Is Your Office Missing Out on Active Design?
Incorporate these five design changes in your office to get staff members moving more and making better nutrition decisions.
How much do you move at the office?
Do you shrug off your coat, fill your mug with your favorite Keurig flavor, and plop down in your plush swivel chair for eight hours of computer work, getting up only to take trips to the restroom, the conference room for meetings, and the kitchen for lunch and coffee refills?
Or are you the type that bikes to work, hits the gym at lunch, schedules walking meetings, and bounces on a stability ball when at your desk? Or are you like me and make dramatic shifts between exercise and motionlessness, depending on how much sleep the kids allowed the night before?

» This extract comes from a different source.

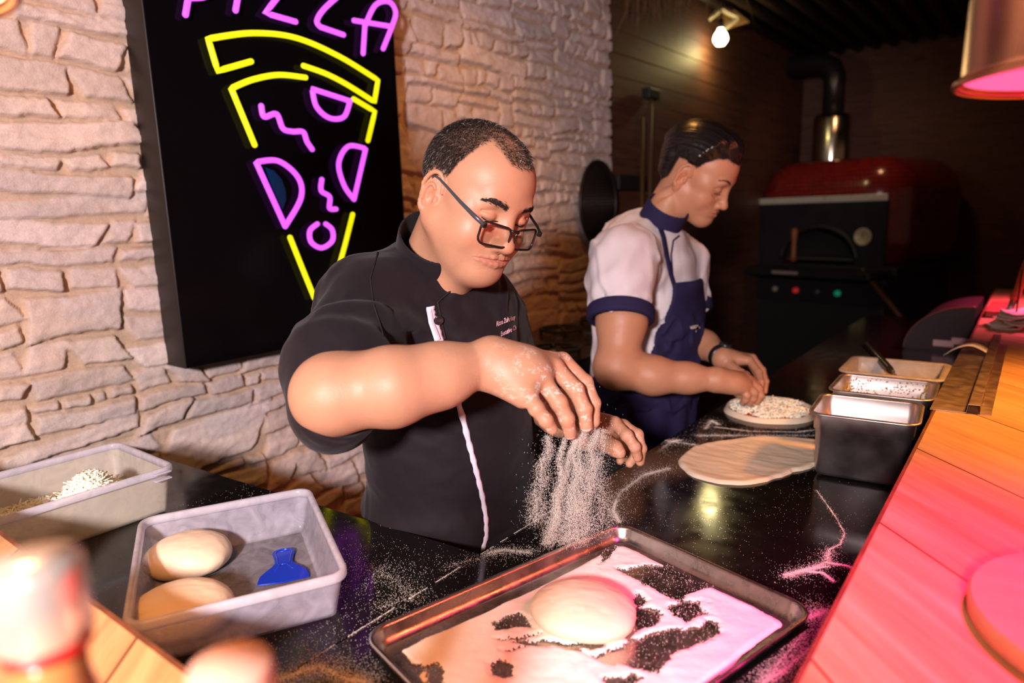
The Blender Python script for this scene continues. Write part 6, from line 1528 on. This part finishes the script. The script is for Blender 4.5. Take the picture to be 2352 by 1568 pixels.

No matter which description fits your behavior, one thing is true: Your movement patterns at home will likely mirror your movement patterns at work. This means that even if your association has an amazing workplace wellness program, a state-of-the-art gym, and the C-suite leading by example, many staff members will simply not take advantage of it.
“People that come from a sedentary lifestyle are just simply more likely to keep that sedentary lifestyle in the workplace,” said Jonathan Webb, VP of Workplace Strategies at KI, a furniture solutions company.

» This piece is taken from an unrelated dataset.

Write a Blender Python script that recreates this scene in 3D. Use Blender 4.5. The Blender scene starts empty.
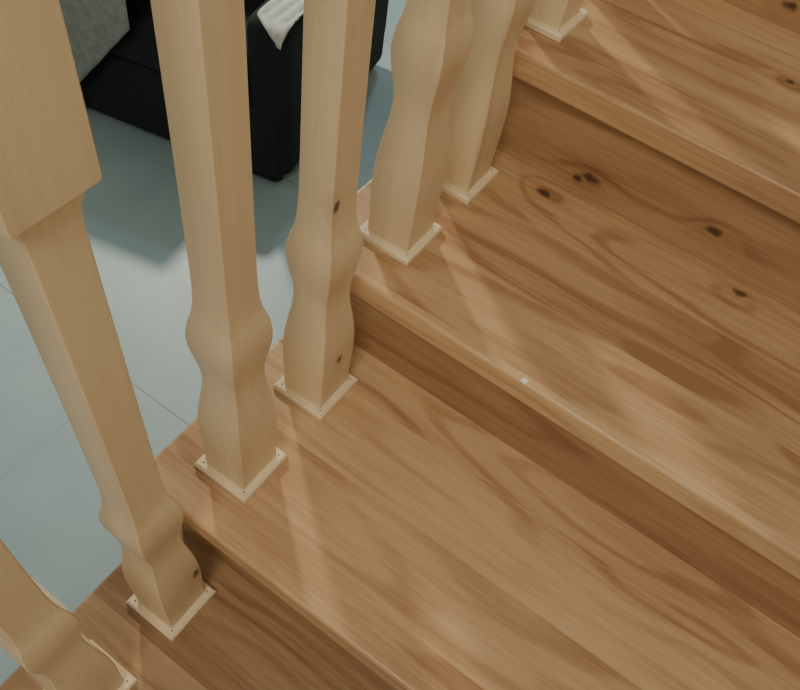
import bpy, bmesh, math, random
from mathutils import Matrix, Vector, Euler
random.seed(3)
C=bpy.context.collection
G=0.299; H=0.16558; N=0.0225; E=0.0864; TH=0.036; W=1.10; PL=0.0792
FLOOR=-1.0

# ---------------------------------------------------------------- materials
class NT:
    def __init__(s,name):
        s.m=bpy.data.materials.new(name); s.m.use_nodes=True
        s.t=s.m.node_tree; s.b=s.t.nodes['Principled BSDF']
    def n(s,ty,**k):
        x=s.t.nodes.new(ty)
        for a,b in k.items(): setattr(x,a,b)
        return x
    def l(s,a,b): s.t.links.new(a,b)
    def put(s,sock,v):
        if isinstance(v,(int,float)): sock.default_value=v
        elif isinstance(v,(tuple,list)): sock.default_value=tuple(v) if len(v)==len(sock.default_value) else tuple(v)+(1,)
        else: s.l(v,sock)
    def math(s,op,a,b=0,c=0):
        x=s.n('ShaderNodeMath',operation=op)
        s.put(x.inputs[0],a); s.put(x.inputs[1],b)
        if len(x.inputs)>2: s.put(x.inputs[2],c)
        return x.outputs[0]
    def vm(s,op,a,b=(0,0,0)):
        x=s.n('ShaderNodeVectorMath',operation=op)
        s.put(x.inputs[0],a); s.put(x.inputs[1],b)
        return x.outputs['Value'] if op in('LENGTH','DISTANCE') else x.outputs[0]
    def noise(s,vec,scale=1,detail=3,rough=.5):
        x=s.n('ShaderNodeTexNoise'); s.l(vec,x.inputs['Vector'])
        x.inputs['Scale'].default_value=scale;x.inputs['Detail'].default_value=detail;x.inputs['Roughness'].default_value=rough
        return x.outputs[0]
    def mr(s,v,a,b,c=0,d=1,smooth=True):
        x=s.n('ShaderNodeMapRange'); 
        if smooth: x.interpolation_type='SMOOTHSTEP'
        s.put(x.inputs[0],v)
        for i,k in enumerate((a,b,c,d)): x.inputs[i+1].default_value=k
        return x.outputs[0]
    def mix(s,f,a,b,bt='MIX'):
        x=s.n('ShaderNodeMix',data_type='RGBA',blend_type=bt)
        s.put(x.inputs[0],f); s.put(x.inputs[6],a); s.put(x.inputs[7],b)
        return x.outputs[2]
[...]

But what if you could get staff members moving more and making better health decisions subconsciously? That’s the idea behind active design, which Webb defines as “pragmatic strategies that allow us to design a workplace that inherently promotes movement throughout the day.”
Here are a few long- and short-term strategies associations can incorporate:
Make them walk for it. Webb suggested associations create walking paths around their offices, which encourage movement, but if space or resources curb this idea, consider stealing employees’ individual trashcans. Swap them with larger receptacles in various areas throughout the office. This will coax them to get up and walk when they want to toss or recycle something.

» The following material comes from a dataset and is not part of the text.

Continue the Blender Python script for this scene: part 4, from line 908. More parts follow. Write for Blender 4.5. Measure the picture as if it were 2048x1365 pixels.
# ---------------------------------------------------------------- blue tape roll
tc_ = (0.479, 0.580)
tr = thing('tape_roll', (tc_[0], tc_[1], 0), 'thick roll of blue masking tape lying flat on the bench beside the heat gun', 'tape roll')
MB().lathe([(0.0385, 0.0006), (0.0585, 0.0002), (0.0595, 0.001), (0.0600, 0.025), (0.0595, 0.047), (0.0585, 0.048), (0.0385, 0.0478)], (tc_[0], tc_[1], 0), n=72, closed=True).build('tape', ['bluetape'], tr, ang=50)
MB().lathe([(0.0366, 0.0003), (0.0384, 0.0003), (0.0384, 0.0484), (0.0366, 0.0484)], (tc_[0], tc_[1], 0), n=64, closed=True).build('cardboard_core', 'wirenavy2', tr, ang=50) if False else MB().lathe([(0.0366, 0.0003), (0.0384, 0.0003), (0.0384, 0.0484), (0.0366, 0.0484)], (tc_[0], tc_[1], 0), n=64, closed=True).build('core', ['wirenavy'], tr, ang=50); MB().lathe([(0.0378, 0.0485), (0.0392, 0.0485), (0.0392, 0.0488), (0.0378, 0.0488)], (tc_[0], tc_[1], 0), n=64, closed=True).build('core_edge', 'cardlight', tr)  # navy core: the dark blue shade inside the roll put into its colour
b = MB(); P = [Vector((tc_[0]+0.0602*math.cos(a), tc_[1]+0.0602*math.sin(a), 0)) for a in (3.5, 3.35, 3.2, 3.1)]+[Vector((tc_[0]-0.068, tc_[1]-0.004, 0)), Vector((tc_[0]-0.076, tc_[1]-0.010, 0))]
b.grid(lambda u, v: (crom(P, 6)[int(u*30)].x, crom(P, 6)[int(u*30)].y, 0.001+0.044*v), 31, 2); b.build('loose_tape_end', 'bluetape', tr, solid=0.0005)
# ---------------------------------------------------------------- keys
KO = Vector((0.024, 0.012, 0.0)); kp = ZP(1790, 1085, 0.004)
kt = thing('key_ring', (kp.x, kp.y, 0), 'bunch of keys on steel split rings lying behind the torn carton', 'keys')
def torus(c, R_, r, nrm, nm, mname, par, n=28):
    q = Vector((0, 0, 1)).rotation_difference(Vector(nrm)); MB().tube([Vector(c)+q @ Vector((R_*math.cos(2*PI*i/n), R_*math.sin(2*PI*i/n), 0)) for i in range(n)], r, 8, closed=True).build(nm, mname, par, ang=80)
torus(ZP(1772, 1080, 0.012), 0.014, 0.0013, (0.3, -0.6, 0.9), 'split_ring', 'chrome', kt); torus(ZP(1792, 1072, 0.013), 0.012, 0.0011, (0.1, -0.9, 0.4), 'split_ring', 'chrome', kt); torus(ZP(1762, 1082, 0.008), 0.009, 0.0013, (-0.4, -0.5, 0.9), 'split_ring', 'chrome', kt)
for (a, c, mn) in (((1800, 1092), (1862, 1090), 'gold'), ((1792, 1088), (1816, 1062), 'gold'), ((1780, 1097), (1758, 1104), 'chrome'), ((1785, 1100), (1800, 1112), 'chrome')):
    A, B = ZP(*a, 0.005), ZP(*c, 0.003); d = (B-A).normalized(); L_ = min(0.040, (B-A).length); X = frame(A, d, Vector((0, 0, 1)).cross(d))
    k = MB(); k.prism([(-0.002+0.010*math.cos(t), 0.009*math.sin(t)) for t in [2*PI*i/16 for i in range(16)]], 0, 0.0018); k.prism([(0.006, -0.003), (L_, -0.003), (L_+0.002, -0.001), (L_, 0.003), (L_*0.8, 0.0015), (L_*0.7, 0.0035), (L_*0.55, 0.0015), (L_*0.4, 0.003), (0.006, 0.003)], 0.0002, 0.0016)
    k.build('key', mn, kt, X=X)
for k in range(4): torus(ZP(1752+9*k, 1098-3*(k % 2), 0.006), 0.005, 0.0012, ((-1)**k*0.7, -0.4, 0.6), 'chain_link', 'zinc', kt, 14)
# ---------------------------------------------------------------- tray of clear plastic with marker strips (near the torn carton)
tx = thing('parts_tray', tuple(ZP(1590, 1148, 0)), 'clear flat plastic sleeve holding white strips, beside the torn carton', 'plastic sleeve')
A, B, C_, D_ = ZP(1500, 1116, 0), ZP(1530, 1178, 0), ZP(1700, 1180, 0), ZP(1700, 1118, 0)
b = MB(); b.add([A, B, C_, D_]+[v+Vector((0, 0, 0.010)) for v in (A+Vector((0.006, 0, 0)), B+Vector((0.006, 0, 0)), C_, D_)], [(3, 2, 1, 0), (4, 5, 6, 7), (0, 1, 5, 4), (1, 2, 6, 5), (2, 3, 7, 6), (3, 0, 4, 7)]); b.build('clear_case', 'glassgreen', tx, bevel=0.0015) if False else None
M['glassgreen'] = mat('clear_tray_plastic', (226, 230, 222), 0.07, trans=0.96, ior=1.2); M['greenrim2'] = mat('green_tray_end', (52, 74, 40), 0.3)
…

Encourage stair climbing. According to Webb, designers are now making the staircase the focal of new offices, even incorporating seating areas halfway up that are “intently designed so people will be more apt to use them.” But even if you can’t afford to redesign your office now, consider posting a friendly reminder like this near the elevators: “You’ll burn X amount of calories by taking the stairs.”
Exploit your daylight. If you can, tear down those tall cubicle walls and let the light from your office’s windows flood into your employees’ workspaces, which will not only reduce the association’s need for artificial light but also help regulate circadian rhythms of your staff and boost their productivity. A quick fix for democratizing the natural light is to create a common area in the office that all staff can benefit from.
Create different workstations. Similar to a college campus where students are walking to and from classes and studying in the cafeteria, common rooms, the library, and more, Webb thinks that offices should offer a variety of workstations or communal areas that employees can use. [For some association-specific examples of these type of office spaces, check out “Moving In, Moving Up” in the latest issue of Associations Now.]
Fund healthy snacks. Give your employees a visual of healthy snacks, by getting a glass door refrigerator and stocking it with fruits and veggies that are visible from the outside, Webb said. But if a new fridge isn’t in the budget, keep it low cost by purchasing a few new glass bowls and colanders that you can pile high with healthy choices.